— start Data for this task —
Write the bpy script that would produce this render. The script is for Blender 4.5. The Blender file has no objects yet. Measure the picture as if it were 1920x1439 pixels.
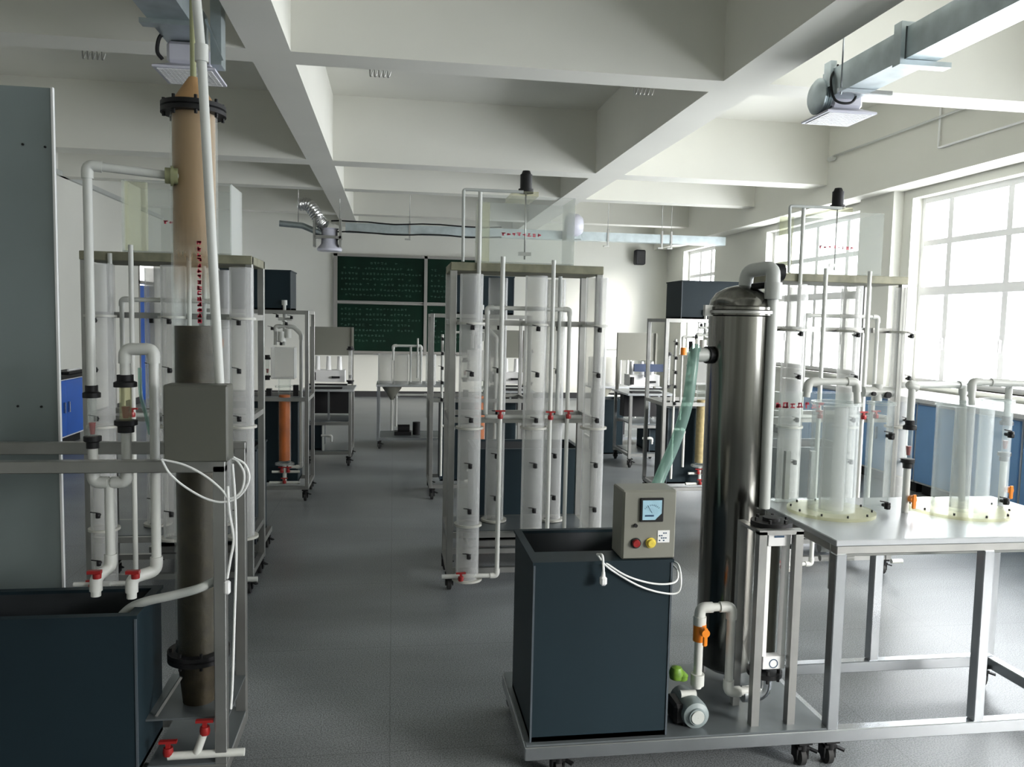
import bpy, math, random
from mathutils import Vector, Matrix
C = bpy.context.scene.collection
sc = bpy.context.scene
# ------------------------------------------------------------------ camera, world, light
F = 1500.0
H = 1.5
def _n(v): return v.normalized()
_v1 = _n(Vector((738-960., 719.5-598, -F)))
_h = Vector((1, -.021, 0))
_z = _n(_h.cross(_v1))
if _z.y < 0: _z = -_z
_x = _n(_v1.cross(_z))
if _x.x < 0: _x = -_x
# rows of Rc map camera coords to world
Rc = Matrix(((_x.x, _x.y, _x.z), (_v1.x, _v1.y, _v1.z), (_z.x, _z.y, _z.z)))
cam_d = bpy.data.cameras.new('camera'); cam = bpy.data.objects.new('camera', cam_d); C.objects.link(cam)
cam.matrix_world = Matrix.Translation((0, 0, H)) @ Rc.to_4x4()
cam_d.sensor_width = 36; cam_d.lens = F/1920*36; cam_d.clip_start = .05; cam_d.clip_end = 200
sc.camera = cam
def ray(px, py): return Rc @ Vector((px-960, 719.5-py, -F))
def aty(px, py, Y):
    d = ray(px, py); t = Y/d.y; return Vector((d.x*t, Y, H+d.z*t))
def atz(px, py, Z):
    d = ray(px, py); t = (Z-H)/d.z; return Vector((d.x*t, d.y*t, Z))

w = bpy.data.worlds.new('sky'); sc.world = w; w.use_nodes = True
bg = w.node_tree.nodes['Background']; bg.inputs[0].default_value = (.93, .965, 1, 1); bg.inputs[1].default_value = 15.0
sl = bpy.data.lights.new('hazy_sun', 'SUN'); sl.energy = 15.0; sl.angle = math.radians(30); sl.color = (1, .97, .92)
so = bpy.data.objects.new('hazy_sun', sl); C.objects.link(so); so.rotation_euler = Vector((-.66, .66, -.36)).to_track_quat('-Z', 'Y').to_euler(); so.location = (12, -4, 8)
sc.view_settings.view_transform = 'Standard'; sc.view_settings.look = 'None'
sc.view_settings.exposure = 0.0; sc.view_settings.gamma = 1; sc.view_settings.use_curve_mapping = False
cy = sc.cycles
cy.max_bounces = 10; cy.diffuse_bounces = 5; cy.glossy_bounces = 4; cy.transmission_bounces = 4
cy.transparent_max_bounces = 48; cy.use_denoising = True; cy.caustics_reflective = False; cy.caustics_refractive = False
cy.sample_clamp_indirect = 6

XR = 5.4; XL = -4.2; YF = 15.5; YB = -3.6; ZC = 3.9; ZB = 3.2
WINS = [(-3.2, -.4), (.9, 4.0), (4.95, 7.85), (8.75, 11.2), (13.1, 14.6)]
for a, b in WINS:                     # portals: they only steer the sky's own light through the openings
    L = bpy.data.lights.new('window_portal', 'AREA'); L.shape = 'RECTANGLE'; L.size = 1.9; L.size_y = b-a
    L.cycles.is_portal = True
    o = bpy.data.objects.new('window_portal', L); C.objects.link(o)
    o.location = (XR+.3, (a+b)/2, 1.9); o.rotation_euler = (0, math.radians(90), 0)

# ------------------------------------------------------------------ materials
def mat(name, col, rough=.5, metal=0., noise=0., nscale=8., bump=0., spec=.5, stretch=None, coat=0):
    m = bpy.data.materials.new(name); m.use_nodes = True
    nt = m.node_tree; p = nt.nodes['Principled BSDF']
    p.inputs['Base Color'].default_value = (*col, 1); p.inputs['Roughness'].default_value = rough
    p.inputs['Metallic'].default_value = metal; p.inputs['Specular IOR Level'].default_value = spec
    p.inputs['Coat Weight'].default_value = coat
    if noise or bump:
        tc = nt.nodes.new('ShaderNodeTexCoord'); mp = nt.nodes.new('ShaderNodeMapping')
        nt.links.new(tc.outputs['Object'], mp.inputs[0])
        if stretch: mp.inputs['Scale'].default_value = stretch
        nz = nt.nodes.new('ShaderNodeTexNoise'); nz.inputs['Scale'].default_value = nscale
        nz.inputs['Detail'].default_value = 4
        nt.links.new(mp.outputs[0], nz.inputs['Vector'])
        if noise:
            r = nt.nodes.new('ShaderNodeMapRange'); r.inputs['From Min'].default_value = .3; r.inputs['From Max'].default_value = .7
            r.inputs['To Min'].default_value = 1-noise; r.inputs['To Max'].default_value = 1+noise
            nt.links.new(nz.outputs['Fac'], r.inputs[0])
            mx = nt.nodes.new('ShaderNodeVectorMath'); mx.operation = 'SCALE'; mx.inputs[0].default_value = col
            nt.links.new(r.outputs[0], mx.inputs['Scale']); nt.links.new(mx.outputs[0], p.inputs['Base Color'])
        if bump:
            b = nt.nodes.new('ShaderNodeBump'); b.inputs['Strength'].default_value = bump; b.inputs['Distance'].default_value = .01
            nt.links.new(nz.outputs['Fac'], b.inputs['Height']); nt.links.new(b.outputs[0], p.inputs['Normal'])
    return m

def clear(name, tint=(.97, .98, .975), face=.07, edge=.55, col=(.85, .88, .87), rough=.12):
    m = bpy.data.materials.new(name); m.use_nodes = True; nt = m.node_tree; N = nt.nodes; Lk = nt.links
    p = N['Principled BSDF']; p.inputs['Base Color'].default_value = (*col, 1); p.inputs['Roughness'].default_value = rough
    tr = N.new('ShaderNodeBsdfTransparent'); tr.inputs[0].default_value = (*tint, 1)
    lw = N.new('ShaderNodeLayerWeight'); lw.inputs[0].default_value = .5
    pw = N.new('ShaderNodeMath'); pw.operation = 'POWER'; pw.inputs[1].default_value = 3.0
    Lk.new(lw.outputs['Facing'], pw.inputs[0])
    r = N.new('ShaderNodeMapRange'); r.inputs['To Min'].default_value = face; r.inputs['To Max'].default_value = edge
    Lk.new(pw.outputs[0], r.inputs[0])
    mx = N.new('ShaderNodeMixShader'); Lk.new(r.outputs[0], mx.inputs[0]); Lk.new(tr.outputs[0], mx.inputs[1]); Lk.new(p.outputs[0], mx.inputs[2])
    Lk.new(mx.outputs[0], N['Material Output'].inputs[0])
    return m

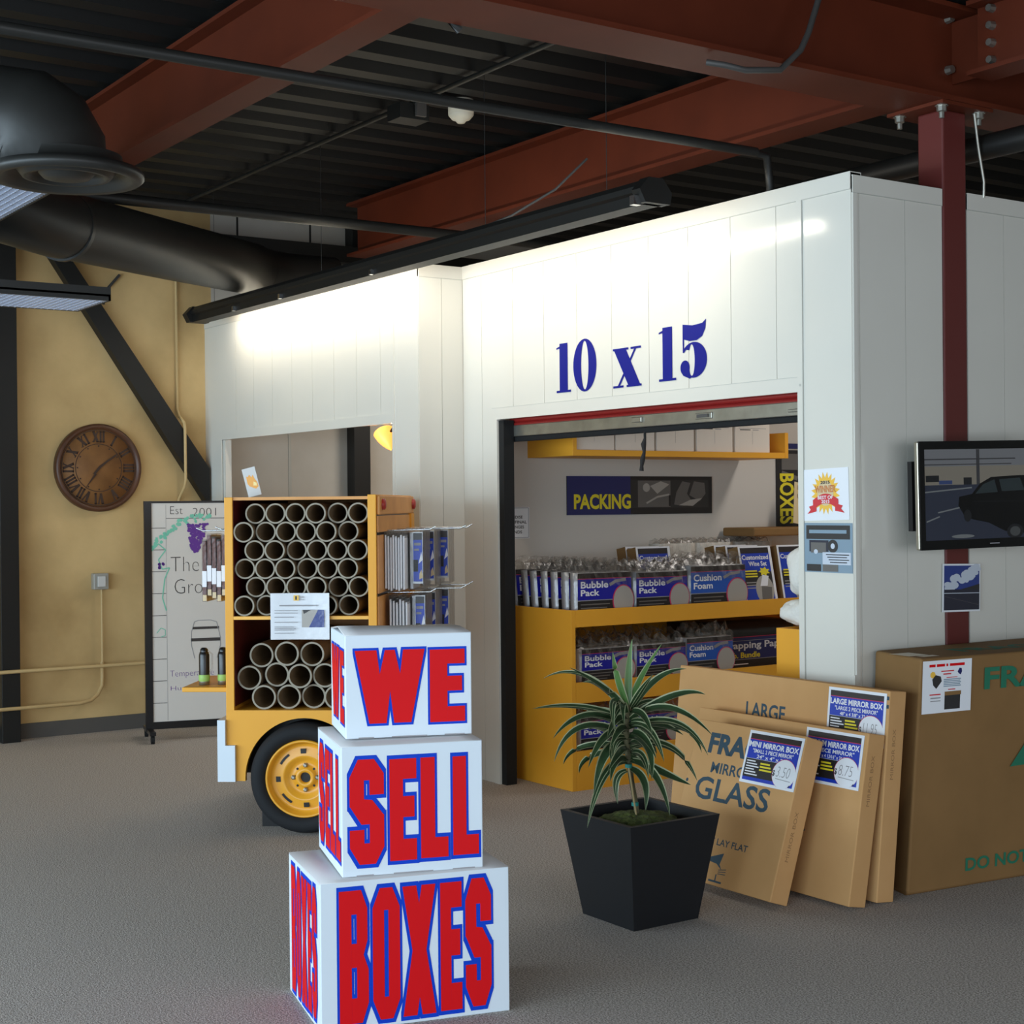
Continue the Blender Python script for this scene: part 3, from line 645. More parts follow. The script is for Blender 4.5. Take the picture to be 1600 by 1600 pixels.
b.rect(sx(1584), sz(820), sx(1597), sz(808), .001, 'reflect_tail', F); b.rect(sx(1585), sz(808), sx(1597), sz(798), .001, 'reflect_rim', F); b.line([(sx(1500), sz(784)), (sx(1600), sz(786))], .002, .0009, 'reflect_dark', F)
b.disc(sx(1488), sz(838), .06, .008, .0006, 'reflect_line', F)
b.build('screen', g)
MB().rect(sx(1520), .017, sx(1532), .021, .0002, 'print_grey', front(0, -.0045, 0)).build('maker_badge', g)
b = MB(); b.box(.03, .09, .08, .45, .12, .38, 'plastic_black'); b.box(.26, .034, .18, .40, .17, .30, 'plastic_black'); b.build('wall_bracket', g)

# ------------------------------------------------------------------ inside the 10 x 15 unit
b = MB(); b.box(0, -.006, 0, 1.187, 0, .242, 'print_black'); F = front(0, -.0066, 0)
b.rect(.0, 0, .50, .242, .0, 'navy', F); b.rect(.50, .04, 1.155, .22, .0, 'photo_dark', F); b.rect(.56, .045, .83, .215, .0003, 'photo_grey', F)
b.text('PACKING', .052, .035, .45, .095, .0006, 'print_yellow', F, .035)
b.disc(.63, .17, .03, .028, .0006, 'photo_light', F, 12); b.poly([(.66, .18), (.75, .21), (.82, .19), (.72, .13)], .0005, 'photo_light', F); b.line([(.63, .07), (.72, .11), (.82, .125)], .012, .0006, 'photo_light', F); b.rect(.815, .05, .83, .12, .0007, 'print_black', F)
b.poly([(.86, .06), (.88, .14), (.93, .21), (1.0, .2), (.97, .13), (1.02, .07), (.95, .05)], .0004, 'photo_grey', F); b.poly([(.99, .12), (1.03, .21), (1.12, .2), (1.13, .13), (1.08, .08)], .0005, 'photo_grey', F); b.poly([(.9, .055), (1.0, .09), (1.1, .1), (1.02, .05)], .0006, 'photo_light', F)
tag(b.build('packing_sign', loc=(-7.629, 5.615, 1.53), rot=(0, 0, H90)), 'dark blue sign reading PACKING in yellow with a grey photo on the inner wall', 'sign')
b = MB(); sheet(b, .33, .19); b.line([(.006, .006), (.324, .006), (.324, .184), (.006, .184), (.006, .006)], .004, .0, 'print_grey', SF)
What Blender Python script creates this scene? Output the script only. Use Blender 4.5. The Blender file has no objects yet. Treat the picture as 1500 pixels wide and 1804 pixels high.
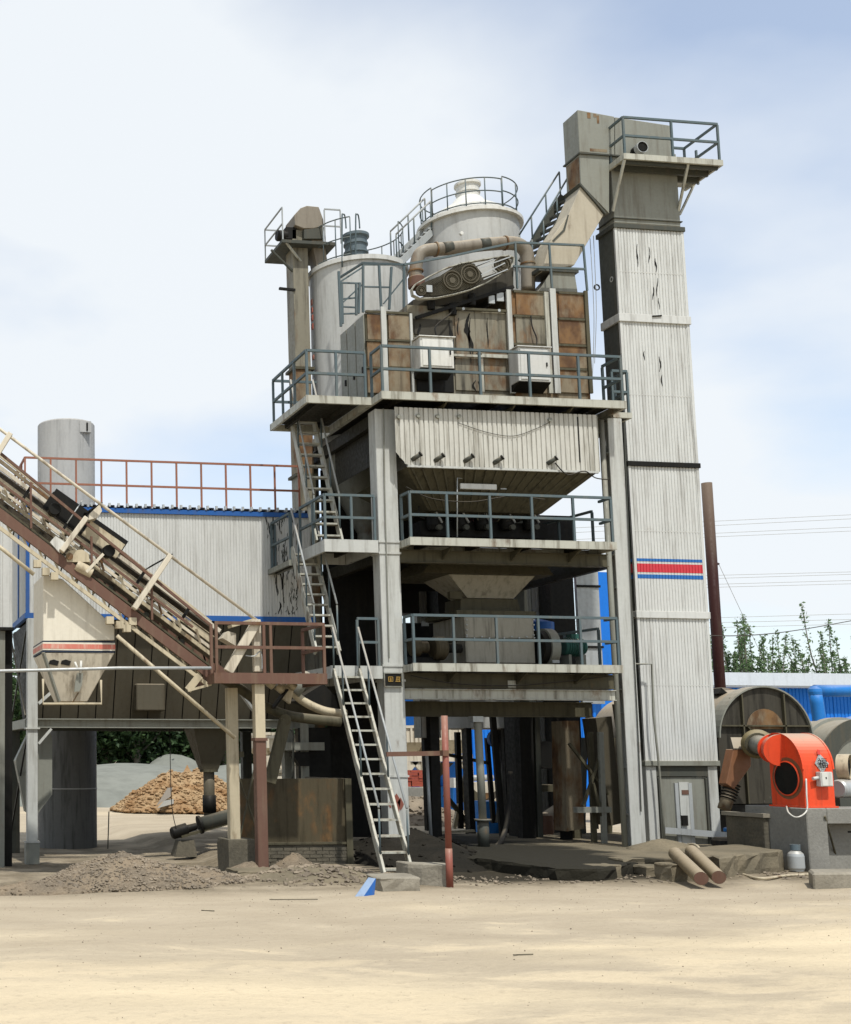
— end Data for this task —
**Set task**
Both the line with "Continue the Blender" and the line with "b = MB(); b.box(.03, .09, .08, .45, .12, .38, 'plastic_black');" belong in the extract, along with every line between them; set down those lines exactly and only.

**Written reply**
Continue the Blender Python script for this scene: part 3, from line 645. More parts follow. The script is for Blender 4.5. Take the picture to be 1600 by 1600 pixels.
b.rect(sx(1584), sz(820), sx(1597), sz(808), .001, 'reflect_tail', F); b.rect(sx(1585), sz(808), sx(1597), sz(798), .001, 'reflect_rim', F); b.line([(sx(1500), sz(784)), (sx(1600), sz(786))], .002, .0009, 'reflect_dark', F)
b.disc(sx(1488), sz(838), .06, .008, .0006, 'reflect_line', F)
b.build('screen', g)
MB().rect(sx(1520), .017, sx(1532), .021, .0002, 'print_grey', front(0, -.0045, 0)).build('maker_badge', g)
b = MB(); b.box(.03, .09, .08, .45, .12, .38, 'plastic_black'); b.box(.26, .034, .18, .40, .17, .30, 'plastic_black'); b.build('wall_bracket', g)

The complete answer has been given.